With his third solo album, guitarist Angelo Rossi, aka AJ Crawdaddy, continues his exploration of the blues music genre. He got a three year taste of the spotlight in the early 1980s when he joined the hit-making pop group Pablo Cruise. After a long hiatus, Crawdaddy returned to the music business in 2015 with his independent release, Vaporized.

For his latest project, he joined a long list of artists who have entrusted the brilliant Kid Andersen and his Greaseland Studios to make their musical vision come to life. In addition to recording and producing the album, Andersen also contributes on guitar, bass, Hammond B3 organ, and Wurlitzer piano. Crawdaddy is featured on guitar as well as lead vocal on four cuts.

Several members of the backing band have played on all of three of Cradaddy’s recent releases – Baxter Robertson on piano and vocals, Jim Dewrance on vocals and harmonica, Greg Jones on bass and Peter Booras on drums. June Core and Donnie Green also contribute on drums. The horn section features returnees Michael Peloquin on tenor saxophone and Marcel Marchetti on trumpet, plus Doug Rowan on baritone sax and Mike Rinta on trombone.

On the opener, guest vocalist Marcel Smith gives “Big Hurt” a deep, soulful sound, his mournful cries answered by Crawdaddy’s cutting guitar licks. Smith makes another appearance on the closer, “Rain Of Tears,” one of three songs recycled from the Vaporized recording. He once again draws listeners in, his exceptional voice giving them a palpable sense of the sorrow and heartache portrayed in the lyrics. Lisa Leuschner Andersen helps out on backing vocals. John Blues Boyd takes listeners down in the alley on a B.B. King slow blues, “Ten Long Years,” his raw vocals matched by the intensity of the bent notes Crawdaddy elicits from his guitar.

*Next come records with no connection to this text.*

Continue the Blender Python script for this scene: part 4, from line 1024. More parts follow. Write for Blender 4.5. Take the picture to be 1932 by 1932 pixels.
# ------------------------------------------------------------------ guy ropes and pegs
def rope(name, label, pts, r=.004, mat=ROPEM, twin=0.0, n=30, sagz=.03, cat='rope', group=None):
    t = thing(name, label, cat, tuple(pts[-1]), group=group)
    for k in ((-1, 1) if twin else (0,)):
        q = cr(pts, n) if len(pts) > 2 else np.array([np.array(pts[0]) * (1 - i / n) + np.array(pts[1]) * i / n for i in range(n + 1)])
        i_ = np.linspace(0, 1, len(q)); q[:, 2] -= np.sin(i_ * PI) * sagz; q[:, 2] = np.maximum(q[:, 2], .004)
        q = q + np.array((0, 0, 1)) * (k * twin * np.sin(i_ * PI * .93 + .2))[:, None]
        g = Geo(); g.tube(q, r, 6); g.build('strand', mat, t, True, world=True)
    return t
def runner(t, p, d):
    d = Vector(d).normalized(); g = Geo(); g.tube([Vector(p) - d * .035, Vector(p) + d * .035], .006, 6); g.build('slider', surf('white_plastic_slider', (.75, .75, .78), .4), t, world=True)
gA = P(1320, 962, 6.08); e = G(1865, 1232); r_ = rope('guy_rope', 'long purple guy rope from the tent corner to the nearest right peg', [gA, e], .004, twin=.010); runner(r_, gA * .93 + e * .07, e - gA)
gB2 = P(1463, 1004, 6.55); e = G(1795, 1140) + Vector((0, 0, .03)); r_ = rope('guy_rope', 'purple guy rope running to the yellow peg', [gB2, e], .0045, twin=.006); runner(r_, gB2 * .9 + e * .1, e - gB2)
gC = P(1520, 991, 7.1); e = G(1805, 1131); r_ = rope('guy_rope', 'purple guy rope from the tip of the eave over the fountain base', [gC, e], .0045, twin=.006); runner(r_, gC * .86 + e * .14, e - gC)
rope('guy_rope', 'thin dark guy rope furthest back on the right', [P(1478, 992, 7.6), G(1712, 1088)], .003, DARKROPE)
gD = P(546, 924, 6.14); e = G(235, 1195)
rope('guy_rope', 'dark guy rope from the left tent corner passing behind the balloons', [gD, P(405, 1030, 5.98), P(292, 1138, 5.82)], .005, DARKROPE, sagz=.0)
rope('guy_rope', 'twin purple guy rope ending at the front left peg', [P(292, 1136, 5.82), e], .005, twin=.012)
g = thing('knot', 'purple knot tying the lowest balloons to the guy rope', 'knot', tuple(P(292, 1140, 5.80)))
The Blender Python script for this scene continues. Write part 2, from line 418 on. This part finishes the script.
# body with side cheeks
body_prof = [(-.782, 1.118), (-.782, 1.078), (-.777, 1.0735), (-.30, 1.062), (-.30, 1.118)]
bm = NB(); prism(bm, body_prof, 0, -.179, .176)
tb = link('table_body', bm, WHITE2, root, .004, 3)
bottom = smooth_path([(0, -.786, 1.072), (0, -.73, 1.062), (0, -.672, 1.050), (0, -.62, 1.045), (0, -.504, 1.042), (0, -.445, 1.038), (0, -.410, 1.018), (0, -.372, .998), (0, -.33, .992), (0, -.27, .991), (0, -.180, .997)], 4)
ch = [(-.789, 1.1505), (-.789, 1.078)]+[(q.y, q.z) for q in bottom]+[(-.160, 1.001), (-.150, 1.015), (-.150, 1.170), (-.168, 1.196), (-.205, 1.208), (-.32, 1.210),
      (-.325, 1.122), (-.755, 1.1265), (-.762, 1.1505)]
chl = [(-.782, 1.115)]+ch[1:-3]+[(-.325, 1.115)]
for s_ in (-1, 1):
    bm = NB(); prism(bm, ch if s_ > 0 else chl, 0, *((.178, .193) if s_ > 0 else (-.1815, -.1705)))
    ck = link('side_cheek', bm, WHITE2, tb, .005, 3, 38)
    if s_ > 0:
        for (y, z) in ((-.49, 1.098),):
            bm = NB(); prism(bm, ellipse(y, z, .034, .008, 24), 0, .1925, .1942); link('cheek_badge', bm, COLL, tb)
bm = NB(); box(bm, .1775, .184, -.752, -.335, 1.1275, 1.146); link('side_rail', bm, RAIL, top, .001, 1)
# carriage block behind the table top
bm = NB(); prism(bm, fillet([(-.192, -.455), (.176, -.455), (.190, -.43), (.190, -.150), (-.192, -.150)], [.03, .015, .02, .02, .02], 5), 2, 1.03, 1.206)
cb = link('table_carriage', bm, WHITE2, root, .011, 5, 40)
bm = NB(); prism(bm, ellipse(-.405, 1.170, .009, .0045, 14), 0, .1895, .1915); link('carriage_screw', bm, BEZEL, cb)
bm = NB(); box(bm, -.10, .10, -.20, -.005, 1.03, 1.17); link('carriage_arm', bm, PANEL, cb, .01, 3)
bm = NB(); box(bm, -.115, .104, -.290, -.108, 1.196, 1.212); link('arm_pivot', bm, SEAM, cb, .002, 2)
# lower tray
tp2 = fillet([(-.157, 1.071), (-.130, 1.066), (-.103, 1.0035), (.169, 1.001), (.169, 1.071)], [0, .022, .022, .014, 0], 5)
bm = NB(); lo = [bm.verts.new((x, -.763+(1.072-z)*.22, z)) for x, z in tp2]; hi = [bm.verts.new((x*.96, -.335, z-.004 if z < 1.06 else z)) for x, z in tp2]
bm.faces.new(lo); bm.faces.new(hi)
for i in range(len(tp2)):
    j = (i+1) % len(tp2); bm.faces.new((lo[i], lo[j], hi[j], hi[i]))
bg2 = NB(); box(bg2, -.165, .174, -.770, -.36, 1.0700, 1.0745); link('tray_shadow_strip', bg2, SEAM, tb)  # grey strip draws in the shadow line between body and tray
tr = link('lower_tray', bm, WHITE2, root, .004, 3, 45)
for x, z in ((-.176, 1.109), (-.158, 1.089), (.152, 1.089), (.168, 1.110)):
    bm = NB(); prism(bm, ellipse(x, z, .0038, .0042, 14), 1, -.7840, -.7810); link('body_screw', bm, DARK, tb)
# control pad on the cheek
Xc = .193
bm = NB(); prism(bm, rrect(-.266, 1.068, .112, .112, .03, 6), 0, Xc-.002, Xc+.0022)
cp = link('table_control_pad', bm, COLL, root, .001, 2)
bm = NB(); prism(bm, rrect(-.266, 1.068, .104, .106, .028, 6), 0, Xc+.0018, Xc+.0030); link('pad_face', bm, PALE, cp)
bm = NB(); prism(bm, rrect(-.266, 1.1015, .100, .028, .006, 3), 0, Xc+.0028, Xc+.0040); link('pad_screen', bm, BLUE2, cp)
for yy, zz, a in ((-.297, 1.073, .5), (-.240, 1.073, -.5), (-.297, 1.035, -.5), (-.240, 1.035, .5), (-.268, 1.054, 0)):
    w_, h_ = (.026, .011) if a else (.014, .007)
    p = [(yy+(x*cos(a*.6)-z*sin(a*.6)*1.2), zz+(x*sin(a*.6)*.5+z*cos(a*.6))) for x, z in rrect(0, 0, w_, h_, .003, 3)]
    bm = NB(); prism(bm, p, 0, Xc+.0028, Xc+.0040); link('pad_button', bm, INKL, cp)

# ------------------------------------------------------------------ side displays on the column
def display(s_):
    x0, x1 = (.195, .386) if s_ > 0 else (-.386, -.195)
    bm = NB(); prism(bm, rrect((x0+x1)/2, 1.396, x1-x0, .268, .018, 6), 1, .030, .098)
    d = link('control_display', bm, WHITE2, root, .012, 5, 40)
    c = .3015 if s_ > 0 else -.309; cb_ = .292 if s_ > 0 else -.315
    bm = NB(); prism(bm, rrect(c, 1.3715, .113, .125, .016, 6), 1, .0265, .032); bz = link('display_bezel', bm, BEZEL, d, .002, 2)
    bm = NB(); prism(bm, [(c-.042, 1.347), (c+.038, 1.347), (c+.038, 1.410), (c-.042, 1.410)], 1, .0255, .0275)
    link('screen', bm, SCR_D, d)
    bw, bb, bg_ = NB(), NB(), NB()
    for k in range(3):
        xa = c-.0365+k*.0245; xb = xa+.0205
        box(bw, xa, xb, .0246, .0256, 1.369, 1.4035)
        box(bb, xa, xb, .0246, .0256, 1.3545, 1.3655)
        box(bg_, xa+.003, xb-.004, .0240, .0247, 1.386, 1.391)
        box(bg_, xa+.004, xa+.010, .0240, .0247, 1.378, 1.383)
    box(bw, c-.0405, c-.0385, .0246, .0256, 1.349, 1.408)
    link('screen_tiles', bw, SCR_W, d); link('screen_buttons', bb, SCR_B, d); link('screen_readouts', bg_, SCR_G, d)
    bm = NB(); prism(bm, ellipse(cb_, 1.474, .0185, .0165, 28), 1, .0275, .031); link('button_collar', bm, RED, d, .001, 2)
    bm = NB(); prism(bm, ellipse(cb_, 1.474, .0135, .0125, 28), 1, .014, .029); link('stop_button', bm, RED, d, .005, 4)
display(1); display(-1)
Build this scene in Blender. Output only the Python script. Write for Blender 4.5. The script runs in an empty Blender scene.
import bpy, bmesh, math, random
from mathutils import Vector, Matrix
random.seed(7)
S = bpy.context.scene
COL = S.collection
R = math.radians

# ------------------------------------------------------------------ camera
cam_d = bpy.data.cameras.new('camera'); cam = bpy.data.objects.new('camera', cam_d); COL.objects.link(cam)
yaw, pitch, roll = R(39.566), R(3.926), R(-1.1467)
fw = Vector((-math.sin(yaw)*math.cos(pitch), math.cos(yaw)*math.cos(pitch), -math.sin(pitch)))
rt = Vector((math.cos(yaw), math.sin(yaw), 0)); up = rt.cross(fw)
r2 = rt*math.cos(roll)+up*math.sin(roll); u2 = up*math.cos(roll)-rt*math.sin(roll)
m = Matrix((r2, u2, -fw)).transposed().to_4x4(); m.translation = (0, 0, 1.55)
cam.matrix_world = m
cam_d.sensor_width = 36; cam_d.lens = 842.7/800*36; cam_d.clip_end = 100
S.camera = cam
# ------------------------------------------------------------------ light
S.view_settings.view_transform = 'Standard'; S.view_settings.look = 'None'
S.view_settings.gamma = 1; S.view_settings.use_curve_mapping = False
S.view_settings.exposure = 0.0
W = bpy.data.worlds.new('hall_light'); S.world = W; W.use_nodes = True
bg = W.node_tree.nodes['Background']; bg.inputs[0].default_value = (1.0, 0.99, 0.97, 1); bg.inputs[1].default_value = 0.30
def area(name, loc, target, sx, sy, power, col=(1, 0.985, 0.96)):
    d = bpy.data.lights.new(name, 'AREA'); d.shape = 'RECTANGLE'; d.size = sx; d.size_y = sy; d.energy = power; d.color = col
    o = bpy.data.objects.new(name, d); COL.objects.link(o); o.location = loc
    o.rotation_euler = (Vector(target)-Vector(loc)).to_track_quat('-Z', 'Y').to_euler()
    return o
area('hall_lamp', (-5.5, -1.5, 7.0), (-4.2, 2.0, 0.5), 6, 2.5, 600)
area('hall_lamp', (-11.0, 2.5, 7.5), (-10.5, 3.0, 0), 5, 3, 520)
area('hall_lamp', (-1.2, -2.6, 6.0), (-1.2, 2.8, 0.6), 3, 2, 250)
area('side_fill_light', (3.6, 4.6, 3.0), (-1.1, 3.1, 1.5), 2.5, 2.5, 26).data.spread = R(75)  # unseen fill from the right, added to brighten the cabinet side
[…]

“Steppin’ Out” is one of four tracks with the leader taking over the lead vocal role, sharing the spotlight with Andersen on the Hammond organ and another guest, Quique Gomez, blowing sweet harmonica accompaniment. The band tears through a cover of “Bony Moronie,” Crawdaddy’s vocal exuding a sense of calm in contrast to the wild sounds surrounding him. “Mean Man” has plenty of six string fireworks wrapped around a brawny tenor solo from Peloquin. Fans of Little Milton will recognize “That’s What Love Will Do”. Crawdaddy may not have Milton’s vocal skills, but the arrangement brings out the best in his singing style.

The proceedings shift gears on a cover of Frank Frost’s “My Back Scratcher,” with Dewrance on vocals and harmonica, the band laying down a slinky, belly-rubbing groove that harks back to the Slim Harpo sound. Dewrance is also featured on “Country Girl (Home At Last),” a tight, Chicago-style shuffle with Robert Welsh setting the mood with some usual fine piano playing. Robertson gives Johnny Taylor’s “Need Another Favor” a solid reading while Crawdaddy takes his time on his solo segment, slipping in some references to the B.B. King style.

Blues Blast senior writer Marty Gunther found plenty to like on Slow Cookin’, Crawdaddy’s previous release. The guitarist keeps the streak going, putting together another strong offering built around his incisive fretwork. Andersen once again brings all of the pieces together to frame each song in a glorious mix that allows listeners to appreciate each and every contribution.

It sure sounds like everybody had a whole lot of fun recording this project. You owe to yourself to check it out!